From: L.Castellucci <lightcastle_at_...>
Date: Sat, 16 Dec 2006 16:19:22 -0500


On December 16, 2006 11:59 am, Jane Williams wrote:

> The player is a power-gamer at heart. He plays
> role-playing games to "win". He always wants to be
> more powerful than the other PCs, and to dominate
> other PCs and other players - the latter can be a
> problem.

Can be? He'd never play in a game of mine. I don't mind dominating the other PCs when it works to give good stories for everyone. The moment you start pushing other players around, you're asking to be politely shown the door.

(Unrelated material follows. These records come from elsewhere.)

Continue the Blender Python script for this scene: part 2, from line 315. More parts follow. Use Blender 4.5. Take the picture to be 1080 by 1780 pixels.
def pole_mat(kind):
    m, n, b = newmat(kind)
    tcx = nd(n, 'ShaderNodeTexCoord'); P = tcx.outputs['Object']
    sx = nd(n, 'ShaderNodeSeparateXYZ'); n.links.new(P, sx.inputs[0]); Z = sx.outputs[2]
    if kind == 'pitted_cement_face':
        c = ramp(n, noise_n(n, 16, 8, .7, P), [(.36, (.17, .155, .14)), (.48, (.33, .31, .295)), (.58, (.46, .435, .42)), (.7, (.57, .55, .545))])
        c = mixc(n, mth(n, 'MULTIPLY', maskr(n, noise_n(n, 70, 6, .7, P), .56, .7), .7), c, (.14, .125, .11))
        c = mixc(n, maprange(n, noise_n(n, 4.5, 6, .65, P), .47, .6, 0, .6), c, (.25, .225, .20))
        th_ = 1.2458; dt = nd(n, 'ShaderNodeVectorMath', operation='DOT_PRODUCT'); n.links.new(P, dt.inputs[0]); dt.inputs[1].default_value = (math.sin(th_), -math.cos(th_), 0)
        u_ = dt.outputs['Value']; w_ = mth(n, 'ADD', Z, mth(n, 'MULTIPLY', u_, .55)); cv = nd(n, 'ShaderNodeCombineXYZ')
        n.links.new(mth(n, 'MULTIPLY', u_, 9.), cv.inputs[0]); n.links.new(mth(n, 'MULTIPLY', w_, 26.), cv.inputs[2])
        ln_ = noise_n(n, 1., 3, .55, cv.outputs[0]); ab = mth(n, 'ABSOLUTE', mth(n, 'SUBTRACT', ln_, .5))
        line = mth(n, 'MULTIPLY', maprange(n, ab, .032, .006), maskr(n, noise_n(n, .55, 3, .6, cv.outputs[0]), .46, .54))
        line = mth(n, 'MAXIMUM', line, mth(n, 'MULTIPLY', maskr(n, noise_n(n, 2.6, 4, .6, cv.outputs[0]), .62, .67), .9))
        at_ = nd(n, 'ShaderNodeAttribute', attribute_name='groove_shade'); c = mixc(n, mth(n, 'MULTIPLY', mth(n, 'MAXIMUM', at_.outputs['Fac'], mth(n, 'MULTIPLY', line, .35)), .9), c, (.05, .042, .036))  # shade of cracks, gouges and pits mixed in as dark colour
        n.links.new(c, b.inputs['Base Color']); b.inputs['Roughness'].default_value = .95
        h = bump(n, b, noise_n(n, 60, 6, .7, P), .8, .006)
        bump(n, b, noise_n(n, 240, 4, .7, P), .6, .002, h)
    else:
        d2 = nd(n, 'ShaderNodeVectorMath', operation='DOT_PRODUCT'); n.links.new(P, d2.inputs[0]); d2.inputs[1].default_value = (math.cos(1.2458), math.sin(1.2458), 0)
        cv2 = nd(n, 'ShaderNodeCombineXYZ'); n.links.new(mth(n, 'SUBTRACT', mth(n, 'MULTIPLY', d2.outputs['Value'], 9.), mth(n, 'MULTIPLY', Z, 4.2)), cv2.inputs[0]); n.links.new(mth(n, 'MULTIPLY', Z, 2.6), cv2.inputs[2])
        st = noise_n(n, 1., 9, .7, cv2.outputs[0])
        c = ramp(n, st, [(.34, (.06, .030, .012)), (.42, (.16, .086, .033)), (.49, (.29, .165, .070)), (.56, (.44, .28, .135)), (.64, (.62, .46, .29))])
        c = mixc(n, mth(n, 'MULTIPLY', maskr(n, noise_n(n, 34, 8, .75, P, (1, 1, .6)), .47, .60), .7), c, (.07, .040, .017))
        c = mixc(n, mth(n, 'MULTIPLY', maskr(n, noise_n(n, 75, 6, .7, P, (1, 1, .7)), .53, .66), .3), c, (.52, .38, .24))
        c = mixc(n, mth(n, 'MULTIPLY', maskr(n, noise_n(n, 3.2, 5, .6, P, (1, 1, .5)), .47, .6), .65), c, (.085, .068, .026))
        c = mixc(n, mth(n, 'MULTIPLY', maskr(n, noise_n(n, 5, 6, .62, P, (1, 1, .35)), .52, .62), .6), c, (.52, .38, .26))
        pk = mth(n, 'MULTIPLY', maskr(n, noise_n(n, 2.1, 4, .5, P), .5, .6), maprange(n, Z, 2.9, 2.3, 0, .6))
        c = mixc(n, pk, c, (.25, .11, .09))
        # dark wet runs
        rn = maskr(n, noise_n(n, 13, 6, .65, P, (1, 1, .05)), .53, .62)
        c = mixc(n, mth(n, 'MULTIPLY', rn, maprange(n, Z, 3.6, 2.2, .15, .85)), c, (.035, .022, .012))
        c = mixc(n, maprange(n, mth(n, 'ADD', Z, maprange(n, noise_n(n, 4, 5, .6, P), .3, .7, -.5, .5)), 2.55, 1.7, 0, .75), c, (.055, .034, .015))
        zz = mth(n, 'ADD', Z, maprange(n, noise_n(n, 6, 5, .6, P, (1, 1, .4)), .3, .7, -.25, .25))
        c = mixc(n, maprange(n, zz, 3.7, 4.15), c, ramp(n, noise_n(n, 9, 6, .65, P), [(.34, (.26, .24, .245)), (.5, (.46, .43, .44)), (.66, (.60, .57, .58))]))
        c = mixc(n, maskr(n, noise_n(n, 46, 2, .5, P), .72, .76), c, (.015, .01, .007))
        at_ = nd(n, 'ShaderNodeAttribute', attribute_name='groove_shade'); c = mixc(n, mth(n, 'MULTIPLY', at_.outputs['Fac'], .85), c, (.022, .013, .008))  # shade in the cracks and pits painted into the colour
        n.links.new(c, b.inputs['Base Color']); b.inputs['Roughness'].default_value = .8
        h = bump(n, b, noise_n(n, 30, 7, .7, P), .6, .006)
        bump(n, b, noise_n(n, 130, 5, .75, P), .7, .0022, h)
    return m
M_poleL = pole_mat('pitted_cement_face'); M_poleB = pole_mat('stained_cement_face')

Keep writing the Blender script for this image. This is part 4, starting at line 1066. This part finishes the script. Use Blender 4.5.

> He did arrange for the retirement/assassination of his
> previous PC on the grounds that it was impossible to
> GM, after all.

I did that once. Although it wasn't impossible to GM, it just was fundamentally opposed to the rest of the party in tone, and so became more trouble than he was worth.

(He showed up about a year later as an NPC working at cross-purposes to the PCs, which was a lovely touch by the GM.)

> I've done things that headed that way in a slightly
> more subtle manner, too. Squeezing as much as possible
> out of 100 words is an art-form :)

True. I think it is the lack of subtlety that is so irritating about this. :)

> Personally if I start with a list, then convert to
> narrative, I can get more out of the narrative.

It's how I have found it works for me, too.

> Yes! We're trying to convince him that HQ is *not*
> limiting. He doesn't like the fact that in RQ you
> could just "do" all the relationships and so on, but
> here you can only have them by spending points.

So he chose to write a narrative where he has no relationships?

> He isn't a munchkin in the normal sense. In PBeM, you
> dominate a game by writing, and writing well: quality,
> imagination, quantity. This is a game with me and Mike
> as players, to give you some idea of the "competition"
> (not that either of us see it that way of course).
> This player dominates, by producing more *good*
> writing than either of us. This is something to be
> channeled, not squashed, IMO. Only the more I look at
> that 100 words, the less able I feel to explain what
> the 100-word narrative is actually for.

This 100-word narrative? Or 100-word narratives in general?